月給が上がるだけでなく仕事に必要な知識も取得でき、今後の仕事にも役立つためおすすめの方法です。

■2. 昇格・昇給を目指す

社内の地位が上がると、給与に反映されることが一般的です。社内の地位を上げることは、昇格・昇進すること。昇格とは社内ランクが上がることで、昇進とは役職が上がることです。月給16万円から給与アップを目指すためにも、まずは昇格を目指していきましょう。

■3. 副業を始める

政府の方針では、副業を推進するようになっており、特に昨今は副業する人が増えています。月に1~2万程度でも稼ぐことができれば、生活がかなり楽になることでしょう。ただし、会社によっては副業が禁止されている場合もあるため、就業規則をよく確認してから行うようにしましょう。

■4. 転職する

会社内での昇給や副業が見込めないようであれば、長期間低い給与で働くよりも、転職するほうがいい場合もあります。転職エージェントを活用するなどの方法で、より高い月給の仕事を探してみましょう。

  • 月給16万円から昇給するための方法

    ビジネスマンが月給16万円から昇給するための方法

まとめ

月給16万円から天引きされる中で一番金額が大きいのは厚生年金保険料です。それ以外にも健康保険料や所得税・住民税などが天引きされた結果、手元に残る金額が13万円程度になります。

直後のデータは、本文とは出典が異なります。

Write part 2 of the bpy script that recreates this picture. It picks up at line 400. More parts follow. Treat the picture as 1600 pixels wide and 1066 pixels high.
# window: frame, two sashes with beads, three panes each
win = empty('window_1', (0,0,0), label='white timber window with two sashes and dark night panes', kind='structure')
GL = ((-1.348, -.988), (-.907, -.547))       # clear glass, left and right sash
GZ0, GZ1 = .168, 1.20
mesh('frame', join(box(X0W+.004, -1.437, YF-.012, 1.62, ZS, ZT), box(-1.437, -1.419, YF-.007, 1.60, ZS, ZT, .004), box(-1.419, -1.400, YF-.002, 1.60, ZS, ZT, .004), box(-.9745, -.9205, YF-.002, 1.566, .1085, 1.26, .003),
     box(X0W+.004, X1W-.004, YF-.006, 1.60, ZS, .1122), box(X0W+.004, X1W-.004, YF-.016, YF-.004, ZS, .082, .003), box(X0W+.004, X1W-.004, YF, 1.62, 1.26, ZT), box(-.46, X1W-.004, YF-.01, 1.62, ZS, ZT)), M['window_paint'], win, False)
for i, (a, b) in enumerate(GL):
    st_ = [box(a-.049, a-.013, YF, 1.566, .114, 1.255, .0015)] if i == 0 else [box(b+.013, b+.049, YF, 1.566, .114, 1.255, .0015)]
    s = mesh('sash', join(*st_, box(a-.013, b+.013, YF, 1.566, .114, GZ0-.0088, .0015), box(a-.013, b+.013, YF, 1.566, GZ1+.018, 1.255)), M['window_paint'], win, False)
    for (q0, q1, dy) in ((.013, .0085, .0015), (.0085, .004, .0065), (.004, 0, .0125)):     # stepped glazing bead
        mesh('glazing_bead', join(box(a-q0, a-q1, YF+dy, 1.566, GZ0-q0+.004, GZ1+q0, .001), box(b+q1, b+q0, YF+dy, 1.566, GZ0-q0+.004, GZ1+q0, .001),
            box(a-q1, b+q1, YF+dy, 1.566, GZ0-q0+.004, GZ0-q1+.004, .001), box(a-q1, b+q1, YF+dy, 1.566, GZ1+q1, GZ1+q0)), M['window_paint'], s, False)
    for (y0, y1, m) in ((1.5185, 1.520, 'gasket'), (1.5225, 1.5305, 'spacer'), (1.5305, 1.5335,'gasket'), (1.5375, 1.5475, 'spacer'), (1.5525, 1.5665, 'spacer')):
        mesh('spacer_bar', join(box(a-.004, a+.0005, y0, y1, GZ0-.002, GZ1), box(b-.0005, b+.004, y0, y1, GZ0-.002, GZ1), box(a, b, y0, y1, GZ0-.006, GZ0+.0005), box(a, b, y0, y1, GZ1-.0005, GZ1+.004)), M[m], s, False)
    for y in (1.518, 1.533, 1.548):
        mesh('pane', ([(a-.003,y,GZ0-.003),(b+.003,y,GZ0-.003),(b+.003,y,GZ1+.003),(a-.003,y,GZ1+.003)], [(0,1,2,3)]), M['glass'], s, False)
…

また、月給16万円の場合、生活費として家賃に使えるのは5.5万円程度となり、関東圏であれば東京23区や市部でも駅近物件だと一人暮らしは難しく、シェアハウスや郊外物件を選ぶことがおすすめです。

月給16万円で一人暮らしをする場合には、少々日常生活で我慢すべき場面が出てきます。時間と心の余裕があれば、資格取得や昇給などを目指しながら給与アップを目指していきましょう。